Performance Trust Capital Partners, LLC acted as marketing agent for the Company in connection with the offering. Luse Gorman, PC acted as legal counsel to the Company in connection with the Conversion and offering. Silver, Freedman, Taff & Tiernan LLP acted as legal counsel to Performance Trust Capital Partners, LLC in connection with the offering.

Certain statements contained herein constitute “forward-looking statements” within the meaning of Section 27A of the Securities Act of 1933 and Section 21E of the Securities Exchange Act of 1934 and are intended to be covered by the safe harbor provisions of the Private Securities Litigation Reform Act of 1995. Such statements may be identified by words such as “may,” “will,” “would,” “intend,” “believe,” “expect,” “plan,” “estimate,” “anticipate,” “continue,” or similar terms or variations on those terms, or the negative of those terms. These statements are based upon the current beliefs and expectations of Company management and are subject to significant risks and uncertainties. Actual results may differ materially from those set forth in the forward-looking statements as a result of numerous factors.

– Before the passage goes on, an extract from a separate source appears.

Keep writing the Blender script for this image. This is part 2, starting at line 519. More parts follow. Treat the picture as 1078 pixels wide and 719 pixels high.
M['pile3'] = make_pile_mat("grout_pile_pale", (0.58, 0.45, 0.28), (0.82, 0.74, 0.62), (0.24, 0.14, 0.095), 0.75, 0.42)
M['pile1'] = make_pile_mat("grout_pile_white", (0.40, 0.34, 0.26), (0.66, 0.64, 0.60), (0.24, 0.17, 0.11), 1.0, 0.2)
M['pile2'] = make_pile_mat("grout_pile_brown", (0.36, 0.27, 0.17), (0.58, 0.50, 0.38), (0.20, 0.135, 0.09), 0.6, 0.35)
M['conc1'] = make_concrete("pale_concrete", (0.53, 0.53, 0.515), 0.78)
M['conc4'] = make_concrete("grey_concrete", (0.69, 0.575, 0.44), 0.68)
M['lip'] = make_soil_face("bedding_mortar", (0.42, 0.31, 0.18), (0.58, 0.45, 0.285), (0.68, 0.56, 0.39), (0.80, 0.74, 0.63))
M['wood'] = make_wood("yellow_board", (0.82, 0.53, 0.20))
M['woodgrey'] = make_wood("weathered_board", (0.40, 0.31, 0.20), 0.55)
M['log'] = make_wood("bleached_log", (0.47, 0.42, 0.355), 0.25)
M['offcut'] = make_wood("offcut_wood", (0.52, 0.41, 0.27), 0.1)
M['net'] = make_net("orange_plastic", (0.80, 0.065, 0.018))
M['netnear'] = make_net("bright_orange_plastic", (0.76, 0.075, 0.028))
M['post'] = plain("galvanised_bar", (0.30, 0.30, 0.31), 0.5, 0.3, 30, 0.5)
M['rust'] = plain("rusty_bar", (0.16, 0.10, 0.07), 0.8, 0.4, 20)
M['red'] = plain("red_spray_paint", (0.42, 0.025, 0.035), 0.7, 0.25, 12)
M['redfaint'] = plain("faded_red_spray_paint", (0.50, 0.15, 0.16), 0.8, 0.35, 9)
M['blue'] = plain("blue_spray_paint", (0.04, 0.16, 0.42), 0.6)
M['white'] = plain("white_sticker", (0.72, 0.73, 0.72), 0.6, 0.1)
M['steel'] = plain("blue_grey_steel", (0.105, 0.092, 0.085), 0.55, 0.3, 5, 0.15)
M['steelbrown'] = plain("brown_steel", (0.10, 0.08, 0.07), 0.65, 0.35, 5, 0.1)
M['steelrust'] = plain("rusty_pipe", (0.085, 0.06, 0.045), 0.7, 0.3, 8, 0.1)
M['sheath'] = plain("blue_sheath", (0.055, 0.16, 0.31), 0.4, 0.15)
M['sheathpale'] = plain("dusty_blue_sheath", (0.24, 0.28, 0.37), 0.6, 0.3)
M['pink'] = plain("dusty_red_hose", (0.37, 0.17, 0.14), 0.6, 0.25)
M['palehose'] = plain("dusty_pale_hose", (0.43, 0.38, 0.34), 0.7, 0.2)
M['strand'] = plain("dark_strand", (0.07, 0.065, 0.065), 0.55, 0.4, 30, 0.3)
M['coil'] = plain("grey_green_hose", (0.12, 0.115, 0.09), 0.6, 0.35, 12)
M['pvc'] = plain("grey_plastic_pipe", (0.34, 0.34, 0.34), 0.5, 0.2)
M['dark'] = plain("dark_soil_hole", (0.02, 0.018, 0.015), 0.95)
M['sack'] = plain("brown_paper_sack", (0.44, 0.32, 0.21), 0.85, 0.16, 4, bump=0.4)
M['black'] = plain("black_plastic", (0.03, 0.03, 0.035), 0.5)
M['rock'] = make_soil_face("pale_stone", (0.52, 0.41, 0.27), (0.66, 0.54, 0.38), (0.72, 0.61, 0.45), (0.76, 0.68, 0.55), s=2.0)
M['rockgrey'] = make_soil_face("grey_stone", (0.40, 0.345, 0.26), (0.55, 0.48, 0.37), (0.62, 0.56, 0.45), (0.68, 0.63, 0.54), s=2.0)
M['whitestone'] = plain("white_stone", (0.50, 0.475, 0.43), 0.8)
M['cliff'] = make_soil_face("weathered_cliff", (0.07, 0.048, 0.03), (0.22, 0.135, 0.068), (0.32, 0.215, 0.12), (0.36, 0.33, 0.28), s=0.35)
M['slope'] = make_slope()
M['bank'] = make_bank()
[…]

About Affinity Bancshares, Inc.

The Company is a Maryland corporation based in Covington, Georgia. The Company’s banking subsidiary, now named Affinity Bank, opened in 1928 and currently operates a full-service office in Atlanta, Georgia, two full-service offices in Covington, Georgia, a loan production office in Braselton, Georgia, and a loan production office serving the Alpharetta and Cumming, Georgia markets.